China’s offshore winds are slower than Europe’s because they cross Asia before striking out to sea, whereas the North Sea’s winds travel an unimpeded transatlantic path. But 40 percent of China’s population lives along the eastern seaboard. China is building a transmission supergrid to bring in hydroelectric, coal, and wind power from western China, but Meyer says leaders of coastal provinces see offshore development as a means of local investment. “China still has a very locally protectionist economy. There’s an interest from provincial governments to support the coastal economy and jobs by supporting a wind industry in their backyard,” says Sebastian Meyer, Azure’s research director.
The Chinese offshore wind situation is analogous to that in the United States, where eastern states advocate offshore wind over construction of an interstate supergrid delivering western wind power. For example, last week, Cape Wind, which has proposed a wind farm off Nantucket, announced it had ordered 130 turbines. The difference is that China’s first offshore wind farm, installed by top Chinese turbine producer Sinovel, is about to start generating electricity, whereas Cape Wind has been waiting for its federal permit since it gained state and local permits in 2008. U.S. Interior Secretary Ken Salazar has promised a decision on Cape Wind by the end of this month. China’s National Energy Administration and National Oceanic Administration issued joint regulations for offshore wind farm development in January in a bid to accelerate the industry.
Li Junfeng, deputy director of China’s Energy Research Institute in Beijing, indicated in a presentation to an offshore wind seminar in Norway last month that near-term development would focus on the 100 to 200 gigawatts of wind energy potential available in extensive tidal flats. She highlighted Jiangsu Province, north of Shanghai, which has eight to 10 gigawatts of intertidal wind power potential. Jiangsu is the only coastal site among six regional wind power development centers designated by Beijing last year. Each site is slated to receive at least 10 gigawatts of installation by 2020.
Jiangsu’s first offshore pilot-scale farms are under construction: a 30-megawatt project by Longyuan Group and a six-megawatt project developed by Hebei-based China Three Gorges Project. In February, Beijing-based Shenhua Guohua Energy Investment, a subsidiary of China’s largest coal producer, announced it was considering two 300-megawatt offshore projects in Jiangsu that would use 3.6-megawatt turbines under development by Shanghai Electric Wind.
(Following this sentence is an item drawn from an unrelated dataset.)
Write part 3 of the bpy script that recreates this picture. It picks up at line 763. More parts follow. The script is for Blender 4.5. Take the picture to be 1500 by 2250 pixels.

A key technical challenge is engineering for the tidal flat’s muddy seafloors and shifting sandbars, which require different foundations and installation vessels than those developed for the North Sea. Guohua, for example, is developing a novel steel pile foundation for its Jiangsu wind farms. Rather than the single steel monopoles common for North Sea projects, Guohua’s will employ five piles, each 56 meters long.
For deeper water projects in southern China, meanwhile, typhoon risks may be high, according to Junfeng. In 2003, Typhoon Maemi severely damaged all six turbines in a Japanese wind farm on Miyakojima Island near Okinawa. Wind gusts up to 90 meters per second buckled towers on two turbines, uprooted the foundation of a third, and broke the blades off the rest.
And Miyakojima’s turbines were relatively small compared to the turbines planned for China’s offshore developments. Several manufacturers, including Sinovel and Xingjiang-based Goldwind, are building five-megawatt machines.
Chinese manufacturers have their work cut out for them to demonstrate that they can build equipment robust enough to stand up to offshore operation. Quality shortcomings are rife in the Chinese turbine industry. As a 2009 report on the Chinese market for clean energy technologies by the China Greentech Initiative put it last year: “Real and perceived quality issues for Chinese domestically manufactured turbines and components negatively impact wind farm efficiency and constrain export market opportunities.”
Those concerns were highlighted last fall by the delivery of faulty monopole foundations by a Chinese manufacturer for the U.K.’s 500-megawatt Greater Gabbard offshore wind farm. U.K. utility Scottish and Southern Energy acknowledged in February that quality defects in the 65-meter long, 650-ton steel piles had delayed its project.